Developmental status of a model, inference, or analysis

Here, we’ll consider "inferential products" including models, tests, analyses, etc. There are a lot of varieties to these kinds of data products, but they are similar in that they tend to be the result of consuming a data set and summarizing and/or extrapolating from it.

  • Is the performance metric of this model practically relevant? Is the model just optimizing for some convenient metric or is it clear how this metric relates to organizational value? If it is a proxy metric, is it the best proxy metric? Does the metric treat outliers or data transformations as it should? Is there a more robust version of it available and would that be beneficial?

  • Does this model perform and generalize well to real data? Is it being appropriately evaluated or are there ways for it to "cheat" by exploiting training information? Does the evaluation data set put the model through a strenuous test dealing with edge cases and "exotic" situations or events?

  • Is the output of the model interpretable? Are they properly transformed and contextualized to make sense in real, domain-specific terms? Can additional outputs be generated to better contextualize the results? Can the model benefit by additionally outputting comparable examples, adversarial examples, or simulations?

  • Is the reasoning of the model available? Can you use its output to learn about the world or to tell stories about the results? Are those stories believeable? Is it understood in what places they break down and how?

  • Does the model validate physically or practically? If the model predicts a physical process can you extract known relations from its outputs and validate them? If it predicts something guarded by common sense, do common sense relationships hold it its outputs?

  • Is there a process for supporting the model? Is its performance evaluated regularly with fresh data over relevant scales? Does the model get retrained or even rebuilt when its performance degrades? Do you know or have a process to learn how quickly the model will degrade?

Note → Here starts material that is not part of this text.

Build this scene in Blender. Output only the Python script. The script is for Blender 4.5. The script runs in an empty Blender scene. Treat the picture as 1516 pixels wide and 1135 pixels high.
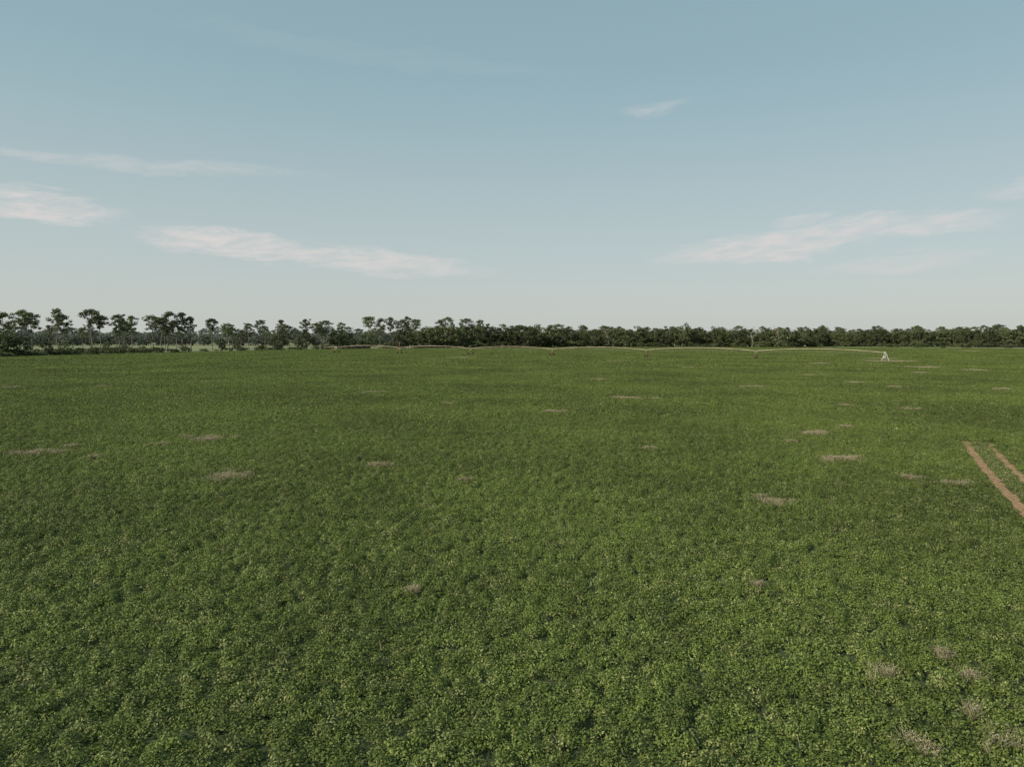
import bpy, math, numpy as np
from mathutils import Vector
rng=np.random.default_rng(7)
scene=bpy.context.scene
CAM_H=9.0; PITCH=math.radians(3.72)
PIV=np.array([163.0,304.0]); R=405.0      # centre / radius of the round field
PM=np.array([150.0,278.0])                # irrigation pivot point

# ---------------------------------------------------------------- helpers
def link(o,parent=None):
    scene.collection.objects.link(o)
    if parent is not None: o.parent=parent
    return o
def empty(name):
    e=bpy.data.objects.new(name,None); e.empty_display_size=1; return link(e)
class NB:
    def __init__(s,nt): s.nt=nt; s.n=nt.nodes; s.l=nt.links
    def new(s,t,**k):
        n=s.n.new(t)
        for a,b in k.items(): setattr(n,a,b)
        return n
    def put(s,sock,v):
        if isinstance(v,bpy.types.NodeSocket): s.l.new(v,sock)
        else: sock.default_value=v
    def m(s,op,a,b=0.0,c=0.0,clamp=False):
        n=s.new('ShaderNodeMath',operation=op,use_clamp=clamp)
        s.put(n.inputs[0],a); s.put(n.inputs[1],b)
        if op in('MULTIPLY_ADD','COMPARE'): s.put(n.inputs[2],c)
        return n.outputs[0]
    def mix(s,f,a,b,mode='MIX'):
        n=s.new('ShaderNodeMix',data_type='RGBA',blend_type=mode)
        s.put(n.inputs[0],f)
        s.put(n.inputs[6],a if isinstance(a,bpy.types.NodeSocket) else (*a,1))
        s.put(n.inputs[7],b if isinstance(b,bpy.types.NodeSocket) else (*b,1))
        return n.outputs[2]
    def noise(s,vec,scale,detail=3,rough=.5,dist=0):
        n=s.new('ShaderNodeTexNoise'); s.put(n.inputs['Vector'],vec)
        n.inputs['Scale'].default_value=scale; n.inputs['Detail'].default_value=detail
        n.inputs['Roughness'].default_value=rough; n.inputs['Distortion'].default_value=dist
        return n.outputs[0]
    def ramp(s,v,lo,hi,a=0.,b=1.):
        n=s.new('ShaderNodeMapRange',interpolation_type='SMOOTHSTEP')
        s.put(n.inputs[0],v)
        for i,x in enumerate((lo,hi,a,b)): n.inputs[i+1].default_value=x
        return n.outputs[0]
def mat(name):
    m=bpy.data.materials.new(name); m.use_nodes=True
    b=NB(m.node_tree); p=m.node_tree.nodes['Principled BSDF']
    return m,b,p
def simple(name,col,rough=.8,metal=0,var=.25,scale=3):
    m,b,p=mat(name)
    geo=b.new('ShaderNodeNewGeometry')
    n=b.noise(geo.outputs['Position'],scale,4)
    c=b.mix(b.ramp(n,.3,.7),[x*(1-var) for x in col],[x*(1+var) for x in col])
    b.l.new(c,p.inputs['Base Color']); p.inputs['Roughness'].default_value=rough; p.inputs['Metallic'].default_value=metal
    return m
def foliage(name,dark,light,transl=.25,world=False,yellow=None):
    m,b,p=mat(name)
    geo=b.new('ShaderNodeNewGeometry')
    c=b.mix(geo.outputs['Random Per Island'],dark,light)
    if world:
        pos=geo.outputs['Position']
        n1=b.noise(pos,.045,4,.6); n2=b.noise(pos,.7,4,.65)
        f=b.m('ADD',b.m('MULTIPLY',n1,.5),b.m('MULTIPLY',n2,.5))
        br=b.ramp(f,.38,.62,.66,1.28)
        cc=b.new('ShaderNodeVectorMath',operation='SCALE'); b.put(cc.inputs[0],c); b.put(cc.inputs[3],br)
        c=cc.outputs[0]
        n3=b.noise(pos,1.3,4,.7)
        yf=b.m('MULTIPLY',b.ramp(n3,.50,.66),b.ramp(geo.outputs['Random Per Island'],.3,.9))
        c=b.mix(b.m('MULTIPLY',yf,.82),c,yellow)
    else:
        oi=b.new('ShaderNodeObjectInfo')
        cc=b.new('ShaderNodeVectorMath',operation='SCALE'); b.put(cc.inputs[0],c)
        b.put(cc.inputs[3],b.ramp(oi.outputs['Random'],0,1,.65,1.35)); c=cc.outputs[0]
    b.l.new(c,p.inputs['Base Color']); p.inputs['Roughness'].default_value=.55
    p.inputs['Specular IOR Level'].default_value=.3
    t=b.new('ShaderNodeBsdfTranslucent'); b.l.new(c,t.inputs[0])
    mx=b.new('ShaderNodeMixShader'); mx.inputs[0].default_value=transl
    b.l.new(p.outputs[0],mx.inputs[1]); b.l.new(t.outputs[0],mx.inputs[2])
    b.l.new(mx.outputs[0],m.node_tree.nodes['Material Output'].inputs[0])
    return m

class MB:
    """mesh accumulator (quads) """
    def __init__(s): s.v=[];s.f=[];s.mi=[];s.n=0
    def add(s,v,f,mi=0):
        v=np.asarray(v,float).reshape(-1,3); f=np.asarray(f,int).reshape(-1,4)
        s.v.append(v); s.f.append(f+s.n); s.mi.append(np.full(len(f),mi)); s.n+=len(v)
    def leaves(s,P,N,L,W,mi=0):
        k=len(P)
        if k==0: return
        N=N/np.linalg.norm(N,axis=1,keepdims=True)
        r=rng.normal(size=(k,3)); t=np.cross(N,r); t/=np.linalg.norm(t,axis=1,keepdims=True)
        b=np.cross(N,t); L=np.broadcast_to(L,(k,)).reshape(-1,1); W=np.broadcast_to(W,(k,)).reshape(-1,1)
        v=np.stack([P+t*L,P+b*W+N*W*.25,P-t*L,P-b*W+N*W*.25],1).reshape(-1,3)
        s.add(v,np.arange(4*k).reshape(-1,4),mi)
    def tube(s,p0,p1,r0,r1,mi=0,n=6):
        p0=np.array(p0,float);p1=np.array(p1,float); d=p1-p0; d/=np.linalg.norm(d)+1e-9
        a=np.cross(d,[0,0,1] if abs(d[2])<.9 else [1,0,0]); a/=np.linalg.norm(a); b=np.cross(d,a)
        th=np.arange(n)*2*math.pi/n
        ring=np.cos(th)[:,None]*a+np.sin(th)[:,None]*b
        v=np.vstack([p0+ring*r0,p1+ring*r1])
        f=[[i,(i+1)%n,(i+1)%n+n,i+n] for i in range(n)]
        s.add(v,f,mi)
    def box(s,c,d,rot=0,mi=0):
        c=np.array(c,float); d=np.array(d)/2
        v=np.array([[x,y,z] for x in(-1,1) for y in(-1,1) for z in(-1,1)])*d
        co,si=math.cos(rot),math.sin(rot)
        v=np.stack([v[:,0]*co-v[:,1]*si,v[:,0]*si+v[:,1]*co,v[:,2]],1)+c
        s.add(v,[[0,1,3,2],[4,6,7,5],[0,4,5,1],[2,3,7,6],[0,2,6,4],[1,5,7,3]],mi)
    def mesh(s,name,mats,smooth=False):
        v=np.vstack(s.v); f=np.vstack(s.f); mi=np.concatenate(s.mi)
        me=bpy.data.meshes.new(name)
        me.vertices.add(len(v)); me.vertices.foreach_set('co',v.ravel())
        me.loops.add(f.size); me.loops.foreach_set('vertex_index',f.ravel().astype(np.int32))
        me.polygons.add(len(f)); me.polygons.foreach_set('loop_start',(np.arange(len(f))*4).astype(np.int32))
        me.polygons.foreach_set('material_index',mi.astype(np.int32))
        for m in mats: me.materials.append(m)
        me.update(calc_edges=True); me.validate()
        return me
def obj(name,me,loc=(0,0,0),rz=0,sc=(1,1,1),parent=None):
    o=bpy.data.objects.new(name,me); o.location=loc; o.rotation_euler=(0,0,rz); o.scale=sc
    return link(o,parent)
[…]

  • Is the output of the model visualized? Do those visualizations contextualize the results using the language of the domain? Do they contextualize the stability, accuracy, or error of the results? Do they illustrate the mechanism or explain the result?

  • Does the model produce predictions sufficiently quickly? Can its speed or memory performance be better optimized? Would that make it more practically applicable?

  • Is the model consistent or is it biased? If it is biased, is that bias conservative with respect to the decisions being made on the basis of the model outputs? Is the bias acceptably small?

  • Does the model represent its own uncertainty? Do predictions come with error bars, posterior predictive distributions, or a sense for other, comparable results? Can you compare predictions the model is confident in to predictions the model cannot speak to? Is there a sense for the region of applicability of the model?

  • Finally, and perhaps most importantly, is the model connected to organizational outcomes? Do its outputs fit naturally into the workflows and worldviews of decisionmakers? Are they using it regularly? Does their use hint at a different, better operational design? Do they trust the outputs, or do they just read and then ignore them?